▶ **TASK REQUIREMENTS**
Would you quote the material below in full and unchanged?

▶ **SOURCE EXCERPT**
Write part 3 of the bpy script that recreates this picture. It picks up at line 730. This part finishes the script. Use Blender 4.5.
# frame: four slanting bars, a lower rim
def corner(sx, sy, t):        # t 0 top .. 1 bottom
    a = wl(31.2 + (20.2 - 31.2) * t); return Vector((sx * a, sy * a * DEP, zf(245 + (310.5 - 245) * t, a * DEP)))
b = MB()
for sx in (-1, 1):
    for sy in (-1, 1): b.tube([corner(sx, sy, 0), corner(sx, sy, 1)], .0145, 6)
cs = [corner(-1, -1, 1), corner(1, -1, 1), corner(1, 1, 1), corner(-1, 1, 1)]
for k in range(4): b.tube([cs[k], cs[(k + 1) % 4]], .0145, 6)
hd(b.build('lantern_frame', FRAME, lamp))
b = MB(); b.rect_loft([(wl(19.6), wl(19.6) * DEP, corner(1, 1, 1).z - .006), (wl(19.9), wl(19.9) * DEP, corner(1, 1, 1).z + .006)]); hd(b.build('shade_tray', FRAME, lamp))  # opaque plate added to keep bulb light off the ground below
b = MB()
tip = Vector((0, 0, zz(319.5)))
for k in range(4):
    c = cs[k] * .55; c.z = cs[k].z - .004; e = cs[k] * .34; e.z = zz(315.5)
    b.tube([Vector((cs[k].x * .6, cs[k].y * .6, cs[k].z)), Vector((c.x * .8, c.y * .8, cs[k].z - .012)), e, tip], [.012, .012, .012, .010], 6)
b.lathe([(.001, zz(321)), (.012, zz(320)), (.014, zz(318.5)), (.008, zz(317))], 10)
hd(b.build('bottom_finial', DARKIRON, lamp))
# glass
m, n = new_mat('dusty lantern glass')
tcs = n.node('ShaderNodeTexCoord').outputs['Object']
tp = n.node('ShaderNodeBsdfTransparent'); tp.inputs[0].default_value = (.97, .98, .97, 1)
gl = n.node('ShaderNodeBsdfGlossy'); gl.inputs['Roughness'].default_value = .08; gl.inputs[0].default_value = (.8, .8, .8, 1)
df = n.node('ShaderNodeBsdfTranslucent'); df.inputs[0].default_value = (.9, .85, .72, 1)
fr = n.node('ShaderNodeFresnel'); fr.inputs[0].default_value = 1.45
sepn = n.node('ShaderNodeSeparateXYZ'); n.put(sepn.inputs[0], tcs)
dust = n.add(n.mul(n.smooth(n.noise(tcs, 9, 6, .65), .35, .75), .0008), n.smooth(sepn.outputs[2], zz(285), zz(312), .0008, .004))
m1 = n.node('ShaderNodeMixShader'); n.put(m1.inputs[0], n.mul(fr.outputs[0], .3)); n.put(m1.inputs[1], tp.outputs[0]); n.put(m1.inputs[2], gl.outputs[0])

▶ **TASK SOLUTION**
Write part 3 of the bpy script that recreates this picture. It picks up at line 730. This part finishes the script. Use Blender 4.5.
# frame: four slanting bars, a lower rim
def corner(sx, sy, t):        # t 0 top .. 1 bottom
    a = wl(31.2 + (20.2 - 31.2) * t); return Vector((sx * a, sy * a * DEP, zf(245 + (310.5 - 245) * t, a * DEP)))
b = MB()
for sx in (-1, 1):
    for sy in (-1, 1): b.tube([corner(sx, sy, 0), corner(sx, sy, 1)], .0145, 6)
cs = [corner(-1, -1, 1), corner(1, -1, 1), corner(1, 1, 1), corner(-1, 1, 1)]
for k in range(4): b.tube([cs[k], cs[(k + 1) % 4]], .0145, 6)
hd(b.build('lantern_frame', FRAME, lamp))
b = MB(); b.rect_loft([(wl(19.6), wl(19.6) * DEP, corner(1, 1, 1).z - .006), (wl(19.9), wl(19.9) * DEP, corner(1, 1, 1).z + .006)]); hd(b.build('shade_tray', FRAME, lamp))  # opaque plate added to keep bulb light off the ground below
b = MB()
tip = Vector((0, 0, zz(319.5)))
for k in range(4):
    c = cs[k] * .55; c.z = cs[k].z - .004; e = cs[k] * .34; e.z = zz(315.5)
    b.tube([Vector((cs[k].x * .6, cs[k].y * .6, cs[k].z)), Vector((c.x * .8, c.y * .8, cs[k].z - .012)), e, tip], [.012, .012, .012, .010], 6)
b.lathe([(.001, zz(321)), (.012, zz(320)), (.014, zz(318.5)), (.008, zz(317))], 10)
hd(b.build('bottom_finial', DARKIRON, lamp))
# glass
m, n = new_mat('dusty lantern glass')
tcs = n.node('ShaderNodeTexCoord').outputs['Object']
tp = n.node('ShaderNodeBsdfTransparent'); tp.inputs[0].default_value = (.97, .98, .97, 1)
gl = n.node('ShaderNodeBsdfGlossy'); gl.inputs['Roughness'].default_value = .08; gl.inputs[0].default_value = (.8, .8, .8, 1)
df = n.node('ShaderNodeBsdfTranslucent'); df.inputs[0].default_value = (.9, .85, .72, 1)
fr = n.node('ShaderNodeFresnel'); fr.inputs[0].default_value = 1.45
sepn = n.node('ShaderNodeSeparateXYZ'); n.put(sepn.inputs[0], tcs)
dust = n.add(n.mul(n.smooth(n.noise(tcs, 9, 6, .65), .35, .75), .0008), n.smooth(sepn.outputs[2], zz(285), zz(312), .0008, .004))
m1 = n.node('ShaderNodeMixShader'); n.put(m1.inputs[0], n.mul(fr.outputs[0], .3)); n.put(m1.inputs[1], tp.outputs[0]); n.put(m1.inputs[2], gl.outputs[0])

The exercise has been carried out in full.